I was naïve, I admit.

I thought that just sharing our struggle would be enough to inspire people to support Changing Places. I thought when I told people about exposing him to these germs and situations, people would understand. I thought sharing about how we have changed him in the back of our car, exposed to the elements and trying to keep his privacy, that people would “get it” and help make improvements for people with similar problems. I thought people just needed to become aware, and they would do the “right thing” to make his world accessible on their own.

I thought wrong.

As it turns out, it seems people with disabilities just don’t rate high enough on the social totem pole here in the USA. My son does not have a convenient, private place to be changed anywhere other than at home. In fact, when he lays on the floor on our mat in the public restroom, on the dirty, germy, floor that thousands trample on, one can see him under the stall doors.

It was suggested to me by an airport representative that we could use the nursing room at a major local airport, as there is a bench there.  As I was once a nursing mom, I can tell you how “well” this would be received. These rooms were designed to give babies a comfortable and sanitary place to eat away from the smells and germs of the restroom. I am not willing to subject my son to the scowls of disapproving mothers on top of the embarrassment he already endures.

It’s not just us.

There are roughly 4 in 100 people that need these changes. This challenge is often not spoken about. For those with hidden disabilities, such as urinary incontinence or developmental challenges that limit full toilet training, it’s often quite painful to raise this issue. Other folks simply stay home, or cut outings short because it’s too difficult. The need is bigger than you can see, and goes far beyond my son’s needs.

The ADA has been in place for over 25 years in an effort to provide inclusion for everyone. But the minimum standards for architectural design just aren’t sufficient for millions of Americans. We need adult-sized changing-tables, unisex restrooms to allow for opposite gender caregivers, sufficient space, and lifts for transfering.
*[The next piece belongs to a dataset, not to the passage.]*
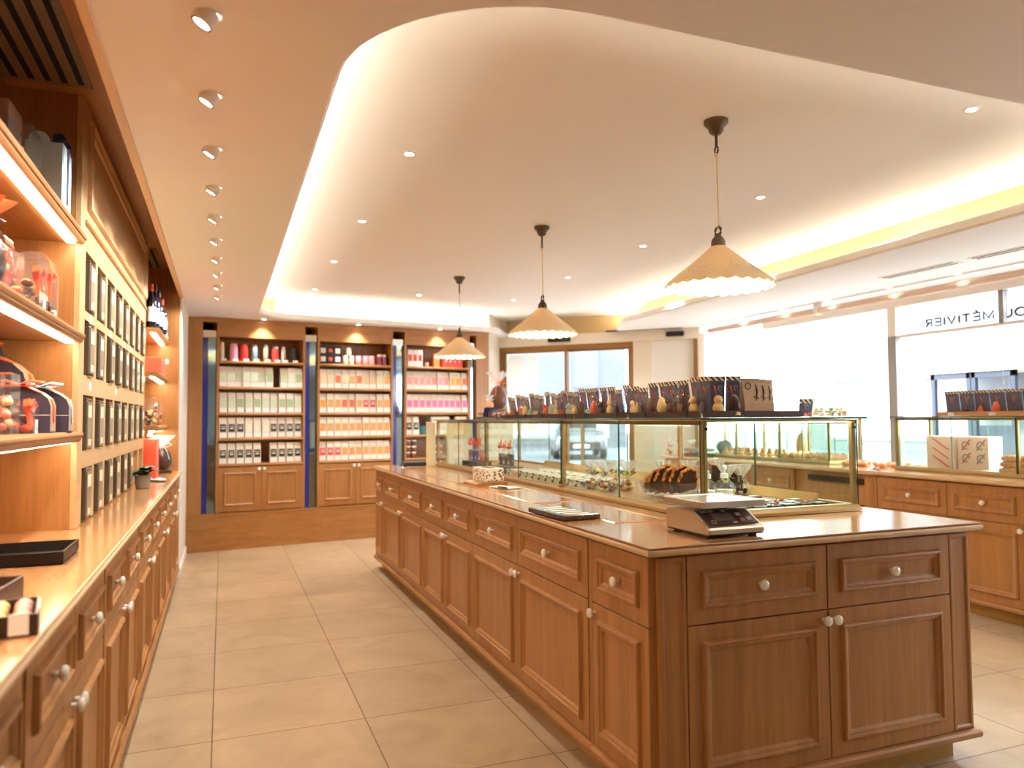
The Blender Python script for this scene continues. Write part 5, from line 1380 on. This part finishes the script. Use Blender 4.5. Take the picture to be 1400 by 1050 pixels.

There are people who have said that even a changing table is extravagant or gluttonous. That we should “suck it up.” That we should simply adapt to the world and not expect the world to cater to us. That we shouldn’t expect large businesses or locales to finance changes for just a few. But we are not just a few. We are 4% of the population in the U.S. alone.

No one complained about extravagance when restrooms started installing automatic toilets, hand dryers, seat covers, and hooks for a purse. These modern conveniences are missed when they aren’t there. And I ask these people who say we are requesting too much… What if you became disabled tomorrow? Or your loved one? The disabled population is the biggest minority that anyone could become a part of, at any time. Would you be just fine laying on a dirty bathroom floor?

It’s not a matter of money. It’s a matter of whether you think millions of us are worth it. That we deserve the basic right of human dignity.